Wake Forest’s average starting field position was its own 46-yard line. This time, the Demon Deacons got the ball at the 50, and Hartman piloted their two-minute offense, leading a touchdown drive in 1:59. It culminated in a seven-yard pass to Perry, who reached the paint for the second time.

“To beat that team you need to make them drive the length of the field,” Hafely said. “We failed to do that as a team.”

Wake Forest took a 24-10 advantage into intermission, and things just got worse from there for BC. Travis Levy muffed the second-half kickoff. And Flowers’ jaw-dropping, 73-yard touchdown was wiped off the board because of the highly-scrutinized blindside block penalty.

“I’d just rather not comment on anything on the officials right now because I’d probably say something that I will regret, and I don’t want to do that today,” Hafley said. “That was an unbelievable play. I thought it was a good block.”

The Demon Deacons went three-and-out on their next series, yet Mora pinned BC at its 2-yard line. A Jake Byczko face mask penalty on the following 18-yard Morin punt return slingshotted Wake Forest to the Eagles’ 14. BC’s defense held, and Sciba drilled a 25-yard field goal.

Except, without any substance of offense, the Eagles were just delaying the inevitable on that side of the ball. Wake Forest went up 34-10 with a three-yard Christian Turner touchdown run. The play that got the Demon Deacons in position for that score was a 32-yard Hartman-Roberson connection.

Trailing by 24 points, Jurkovec heaved up a desperate pass for Flowers, who was double covered. Malik Mustapha was there for the Wake Forest interception.
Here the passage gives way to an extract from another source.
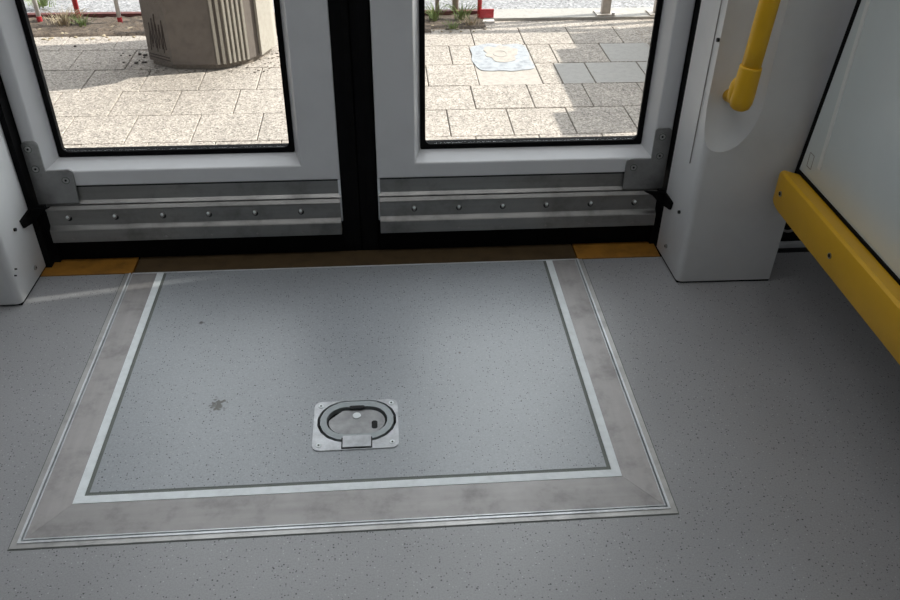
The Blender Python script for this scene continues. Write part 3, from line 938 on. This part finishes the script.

Like the first quarter, the Demon Deacons scored points off a Jurkovec pick. Hartman rolled right and found tight end Blake Whiteheart for a two-yard score, polishing off a 14-play, 61-yard drive that gobbled up 6:07.

Jurkovec didn’t throw another pass, and Emmett Morehead didn’t fare any better. The fourth quarter was uneventful as the teams combined for 33 total yards, and Wake Forest held the ball for all but a minute and a half of the period. The Demon Deacons even put in true freshman quarterback Mitch Griffis.

It was a humiliating end to Senior Day for BC, a program that’s taken a step back in 2021 after so much promise surrounded the second year of the Hafley era.

It’s not over yet. The Eagles still have a bowl game ahead of them. Eight wins are off the table, though, and BC’s seven-year drought without a win over an AP-ranked opponent is likely going to be renewed another season.

Instead, Wake Forest is the small, private ACC school celebrating an Atlantic Division title in Alumni Stadium this year.